One of the wonderful things about music is that there’s no one right way to make an amazing song.
In fact, oftentimes, two equally great songs can have polar opposite strengths. Lyrics can be stunning in their complexity, or breathtaking in their simplicity. A vocal performance can be touchingly subtle, or earth-shaking and powerful. The music can be full of bass drops that get you our of your seat, or melodies that make you just kinda gaze off into the distance all misty-eyed.
You get the point. Anything can work if it’s executed well.
One shining example of this is “Girls Like You”, the latest smash hit from Maroon 5. Previously in this series of articles, I’ve written about moving details in lyrics, impressive slant rhymes, and varied melodies that keep the song fresh. “Girls Like You” doesn’t really have any of that. The music is simple. The lyrics are simple. The music is repetitive. The lyrics are repetitive.
So why does it work?
Because it is simplicity done right.
It starts right off the bat, with the palm-muted guitar notes laying down a nice steady background for the vocals, which are on the reserved side themselves. The bare-bones approach to the beginning of this song let’s Adam Levine’s vocal talent really shine; he’s not competing with any loud, up-beat electronic noise. It’s just his voice and a guitar, which works beautifully.

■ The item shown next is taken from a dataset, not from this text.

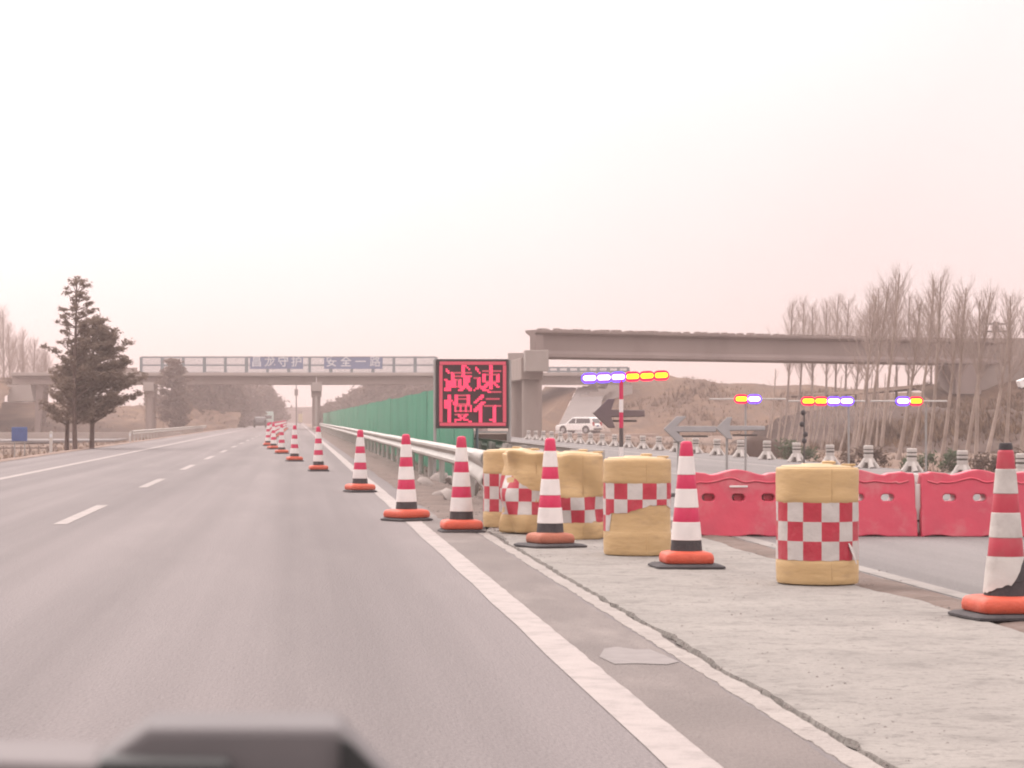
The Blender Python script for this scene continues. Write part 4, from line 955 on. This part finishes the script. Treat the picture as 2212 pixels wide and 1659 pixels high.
near = [ # column of foot, foot row, distance, column of top, top row
    (1842, 985, 96, 1902, 640), (1868, 965, 104, 1925, 612), (1905, 960, 103, 1938, 590), (1942, 985, 97, 1995, 655), (1966, 975, 101, 2022, 605),
    (2000, 980, 99, 2042, 598), (2030, 985, 98, 2075, 640), (2062, 980, 96, 2092, 622), (2088, 985, 95, 2138, 632), (2112, 985, 94, 2118, 650), (2128, 990, 92, 2185, 668), (2168, 985, 96, 2190, 640), (2200, 985, 94, 2226, 650)]
for k, (fx, fy, y, tx, ty) in enumerate(sorted(near, key=lambda q: q[0])):
    x = GX(fx, y); z0 = -.55; hg = GZ(ty, y) - z0; ln_ = math.atan((GX(tx, y) - x) / hg * 1.25)
    bare_tree(f'pale leaning bare poplar of the front row, {ORD[k]} from the left of its row', x, y, hg, 40 + k, lean=ln_, bole=.46, spread=.34, nb=36, z0=z0, thick=.085, tw=9)
mid = [(1700, 655, 222), (1722, 650, 226), (1748, 662, 224), (1778, 652, 220), (1800, 640, 225), (1826, 648, 222), (1845, 690, 216), (1868, 655, 200), (1885, 622, 205), (1930, 612, 205), (1958, 640, 200), (2010, 640, 205), (2058, 660, 205), (2100, 690, 210)]
for k, (px, ty, y) in enumerate(mid):
    bare_tree(f'hazy fine-twigged bare tree rising behind the girder span, {ORD[k]} from the left', GX(px, y), y, GZ(ty, y) + .6, 80 + k, lean=R(3 + 3 * ns(k, 3)), bole=.42, spread=.36, nb=64, z0=-.6, thick=.15, mats=('bark_far', 'twig'), group='hazy bare trees behind the girder', tw=9)
r = random.Random(8)
for k in range(30):
    px = 1655 + k * 9 + r.uniform(-5, 5); y = r.uniform(128, 142)
    bare_tree('slim young bare sapling on the soil bank under the girder span', GX(px, y), y, r.uniform(2.2, 4.4), 150 + k, lean=R(r.uniform(4, 15)), bole=.4, spread=.25, nb=9, z0=-.5, thick=.055, mats=('bark', 'twig'), group='bare saplings under the girder', tw=3)
for k, (px, ty, y) in enumerate(((-80, 650, 325), (-35, 660, 330), (5, 668, 335), (22, 700, 340), (52, 715, 345), (75, 735, 350), (98, 748, 350))):
    bare_tree(f'faint hazy bare tree beyond the old overpass end, {ORD[k]} from the left of its clump', GX(px, y), y, GZ(ty, y) - 3.6, 200 + k, bole=.15, spread=.42, nb=80, z0=3.6, thick=.18, mats=('bark_far', 'twig'), group='faint bare trees beyond the old overpass', tw=9)

def needles(mb, c, rad, n, r, flat=.55, s=.16, up=0):
    for i in range(n):
        d = Vector((r.gauss(0, .5), r.gauss(0, .5), r.gauss(0, .5)))
        p = Vector(c) + Vector((d.x * rad, d.y * rad, d.z * rad * flat + up * d.length))
        a = Vector((r.uniform(-1, 1), r.uniform(-1, 1), r.uniform(-.4, .8))).normalized(); w = a.cross(Vector((r.uniform(-1, 1), r.uniform(-1, 1), r.uniform(-1, 1)))).normalized()
        l_ = s * r.uniform(.6, 1.3); ww = l_ * r.uniform(.22, .4); b = len(mb.v)
        mb.v += [p - a * l_ - w * ww * .3, p - a * l_ * .2 + w * ww, p + a * l_, p - a * l_ * .1 - w * ww]; mb.face([b, b + 1, b + 2, b + 3])
def pine(label, x, y, hgt, seed, z0=-.5, bole=.28, reach=.2, whorls=14, per=5, clump=38, cs=.30, s=.13, mats=('pinebark', 'needle'), side=0, thick=.1, group='pines on the verge', lean=0, rise=.4, gap=.85):
    r = random.Random(seed); t = thing('pine_tree', label, 'tree', (x, y, z0), 0, group); tr = MB(); cr = MB()
    pts = [Vector((hgt * lean * f + .04 * math.sin(f * 5 + seed), .03 * math.cos(f * 4), hgt * f)) for f in fr(0, 1, 8)]
    tr.tube(pts, [thick * (1 - .85 * f) + .01 for f in fr(0, 1, 8)], 8)
    for w in range(whorls):
        f = bole + (.98 - bole) * w / (whorls - 1); zz = hgt * f; k = (f - bole) / (1 - bole)
        prof = (min(1, .55 + k * 2.2) if k < .2 else 1) * (1 - k) ** (.45 if mats[1] == 'needle2' else .8 if gap < 1 else .55) + .1
        for b in range(per):
            a = r.uniform(0, 6.283); ln_ = hgt * reach * prof * r.uniform(.55, 1.15) * (1 + side * math.cos(a))
            if ln_ < .12: continue
            p0_ = pts[0].lerp(pts[-1], f); d = Vector((math.cos(a), math.sin(a), r.uniform(.05, rise)))
            e_ = p0_ + d * ln_ + Vector((0, 0, .12 * ln_)); m_ = p0_ + d * ln_ * .5
            tr.tube([p0_, m_, e_], [.022 + .012 * (1 - f), .018, .008], 4, cap=False)
            nc = max(1, int(ln_ / (cs * gap)))
            for c in range(nc):
                g = 1 - .62 * c / max(1, nc); q = p0_.lerp(e_, g) + Vector((r.uniform(-.1, .1), r.uniform(-.1, .1), r.uniform(-.03, .1)))
                needles(cr, q, cs * r.uniform(.7, 1.15), clump, r, s=s)
    needles(cr, pts[-1], cs * .7, clump, r, flat=1.2, s=s)
    tr.obj('trunk', M[mats[0]], t, smooth=60); cr.obj('crown', M[mats[1]], t, recalc=False)
    return t
yp = 98
pine('tall sparse pine on the verge, sky showing through its open upper crown', GX(162, yp), yp, GZ(606, yp) + .45, 3, z0=-.45, bole=.2, reach=.20, whorls=17, per=5, clump=24, cs=.15, s=.085, lean=.004, rise=.75, gap=1.5)
pine('broad dense dark pine leaning against the tall sparse pine on the verge', GX(200, yp + 1.5), yp + 1.5, GZ(690, yp) + .45, 11, z0=-.45, bole=.26, reach=.33, whorls=19, per=8, clump=30, cs=.21, s=.09, side=.22, rise=.6)
pine('thin low pine stem tucked behind the two big verge pines', GX(146, yp + 3), yp + 3, GZ(775, yp) + .45, 17, z0=-.45, bole=.35, reach=.26, whorls=8, per=5, clump=24, cs=.22, s=.09)
DE = 'dark evergreens beyond the overpass'
pine('evergreen standing in front of the overpass railing near its first pier', GX(375, 262), 262, GZ(783, 262) + .6, 23, z0=-.6, bole=.12, reach=.24, whorls=11, per=7, clump=40, cs=.55, s=.24, mats=('pinebark', 'needle2'), group=DE, thick=.14)
for k, (px, ty, y, rch) in enumerate(sorted(((428, 822, 330, .42), (462, 818, 345, .40), (497, 826, 350, .36), (533, 846, 420, .36), (545, 838, 430, .24), (570, 843, 450, .40), (590, 868, 480, .4), (395, 850, 320, .40), (340, 862, 330, .42)))):
    pine(f'rounded dark evergreen under the overpass, {ORD[k]} from the left of its clump', GX(px, y), y, GZ(ty, y) + .7, 60 + k, z0=-.7, bole=.05, reach=rch, whorls=9, per=9, clump=36, cs=.95 * y / 340, s=.42 * y / 340, mats=('pinebark', 'needle2'), group=DE, thick=.2)
for k, (px, ty, y, rch) in enumerate(((716, 880, 430, .5), (738, 872, 425, .5), (757, 862, 420, .4), (782, 848, 415, .42), (802, 832, 400, .3), (822, 826, 395, .42), (850, 828, 390, .45), (872, 836, 385, .42), (893, 846, 380, .35), (905, 832, 400, .3), (935, 838, 400, .3))):
    pine(f'brownish evergreen above the green hoarding, {ORD[k]} from its vanishing end', GX(px, y), y, GZ(ty, y) + .7, 75 + k, z0=-.7, bole=.05, reach=rch, whorls=8, per=9, clump=34, cs=1.0 * y / 360, s=.45 * y / 360, mats=('pinebark', 'needle2'), group='evergreens behind the green hoarding', thick=.2)

def shrub(label, x, y, w, hgt, seed, m='shrub', z0=-.5):
    r = random.Random(seed); t = thing('shrub', label, 'shrub', (x, y, z0), 0, 'low shrubs behind the roadside posts'); cr = MB(); tr = MB()
    for k in range(12):
        c = Vector((r.uniform(-w / 2, w / 2), r.uniform(-.4, .4), hgt * r.uniform(.25, .85))); tr.tube([(c.x * .3, c.y * .3, 0), c], [.02, .008], 4, cap=False); needles(cr, c, hgt * .35, 45, r, flat=.9, s=.11)
    tr.obj('stem', M['twig'], t); cr.obj('leaves', M[m], t, recalc=False)
shrub('green shrub behind the white posts by the thin knotted rod', GX(1722, 92), 92, 1.3, .85, 1)
shrub('dull green shrub behind the posts at the feet of the leaning poplars', GX(1870, 86), 86, 1.4, .7, 2, 'needle2')
shrub('low green weeds shrub beside the post nearest the torn cone', GX(2020, 76), 76, 1.8, .65, 3, 'shrub')
shrub('brown low shrub behind posts at far end of the red barriers', GX(2140, 74), 74, 1.8, .7, 4, 'needle2')
sh = MB().lathe([(1.3, 0), (1.25, .25), (.9, .7), (.4, .95), (.02, 1.0)], 24); sh.v = [Vector((p.x * (1 + .3 * ns(p.x, p.y, 4)), p.y, p.z * (1 + .35 * ns(p.x * 1.2, p.y * 1.2, 8)))) for p in sh.v]
tag(sh.obj('soil_heap', M['soil'], smooth=60, loc=(GX(1640, 104), 104, -.55)), 'dark brown soil heap behind the posts under the second arrow board', 'soil heap')

# dry grass tufts on the verge and banks
gr = MB(); r = random.Random(2)
def tuft(x, y, z, s):
    for k in range(5):
        a = r.uniform(0, 6.28); l_ = s * r.uniform(.5, 1.1); b = len(gr.v); w = .02 * s * 3
        gr.v += [Vector((x - w * math.sin(a), y + w * math.cos(a), z)), Vector((x + w * math.sin(a), y - w * math.cos(a), z)), Vector((x + math.cos(a) * l_ * .5, y + math.sin(a) * l_ * .5, z + l_))]
        gr.face([b, b + 1, b + 2])
for k in range(2600):
    x = -9.6 - abs(r.gauss(0, 5)); y = r.uniform(70, 270); tuft(x, y, terr(x, y) - .02, r.uniform(.12, .3))
for k in range(2600):
    x = 15.6 + abs(r.gauss(0, 8)); y = r.uniform(60, 240); tuft(x, y, terr(x, y) - .02, r.uniform(.12, .34))
for k in range(900):
    x = r.uniform(2.75, 4.2); y = 36 + 150 * r.random() ** 2; tuft(x, y, -.2, r.uniform(.08, .2))
for vv, nm in SCRUB:
    for k in range(3800 if nm != 'field_bank' else 900):
        p = r.choice(vv); q = r.choice(vv)
        if abs(p.x) > 90 or p.y < 100: continue
        w_ = ns(p.x * .12, p.y * .12, p.z * .2)
        if w_ < -.12: continue
        tuft(p.x + r.uniform(-.6, .6), p.y + r.uniform(-.4, .4), p.z - .08, r.uniform(.2, .55) * (1 + max(0, w_) * 2))
gm = gr.obj('dry_grass', mat('dry_grass_blades', (.18, .112, .066), (.085, .053, .037), scale=.5, rough=1), recalc=False); gm['kind'] = 'stuff'

# ------------------------------------------------------------------ own car: dashboard and the device on it
DY = .9
dx_ = lambda px: GX(px, DY); dz_ = lambda py: GZ(py, DY)
db = MB(); prof = [(.55, .55), (.62, 1.06), (.75, 1.078), (1.0, 1.040), (1.25, .992), (1.3, .6)]
db.prism(prof, -.62, .75, 'x')
tag(db.obj('dashboard', M['dash'], bevel=.02), 'pale blurred car dashboard edge along the bottom of the view', 'dashboard')
dv = thing('dashboard_device', 'out-of-focus grey slope-sided device standing on the dashboard', 'device', (0, DY, 0))
zb0 = 1.045
MB().prism([(dx_(-30), zb0), (dx_(977), zb0), (dx_(735), dz_(1572)), (dx_(318), dz_(1572))], .0, .05).obj('device_body', M['device'], dv, bevel=.003)
MB().prism([(dx_(212), zb0), (dx_(525), zb0), (dx_(500), dz_(1632)), (dx_(218), dz_(1628))], -.02, -.002).obj('device_base', M['device_dark'], dv, bevel=.002)
MB().prism([(dx_(735), zb0), (dx_(970), zb0), (dx_(760), dz_(1602)), (dx_(735), dz_(1590))], -.006, -.001).obj('device_side', M['device_dark'], dv, bevel=.001)
lb = MB().prism([(dx_(-120), zb0 - .01), (dx_(208), zb0 - .01), (dx_(208), dz_(1650)), (dx_(-120), dz_(1640))], .0, .06)
tag(lb.obj('dashboard_ledge', mat('pale_ledge', (.165, .142, .142), rough=.8), bevel=.003, loc=(0, DY, 0)), 'pale blurred ledge of the dashboard beside the grey device', 'ledge')

# ------------------------------------------------------------------ haze
hz = MB().box((0, 720, 15), (2840, 1600, 40)).obj('haze', bpy.data.materials.new('air'))
hm = hz.data.materials[0]; hm.use_nodes = True; n_ = hm.node_tree.nodes; n_.clear()
ho = n_.new('ShaderNodeOutputMaterial'); pv = n_.new('ShaderNodeVolumePrincipled')
pv.inputs['Color'].default_value = (.66, .545, .525, 1); pv.inputs['Density'].default_value = .00105; pv.inputs['Anisotropy'].default_value = .4
hm.node_tree.links.new(pv.outputs[0], ho.inputs['Volume']); hz['kind'] = 'stuff'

And the song kind of follows that formula throughout. Yes, it picks up a bit, and you get some drums coming through, but it keeps grooving along in its nice little pocket. It never gets too big, and it never tries to be something that it isn’t.
Part of this, I think, comes down to artistic self-awareness. When you know you have a simple little melody that’s going to get stuck in people’s heads for twelve weeks in a row, you don’t have to do too much; let that melody breathe.
I also want to draw attention to something that Maroon 5 has been using to great success in a lot of their hits of the last ten years: quarter notes.
Seriously. Listen to “Girls Like You”, or “Payphone”, or “Love Somebody”. All the catchiest parts have DRIVING quarter note pulses, with the lyrics and music lining up on every beat. Humans are, generally speaking, big fans of easily identifiable patterns, and in music, it doesn’t get “easier” than quarter notes.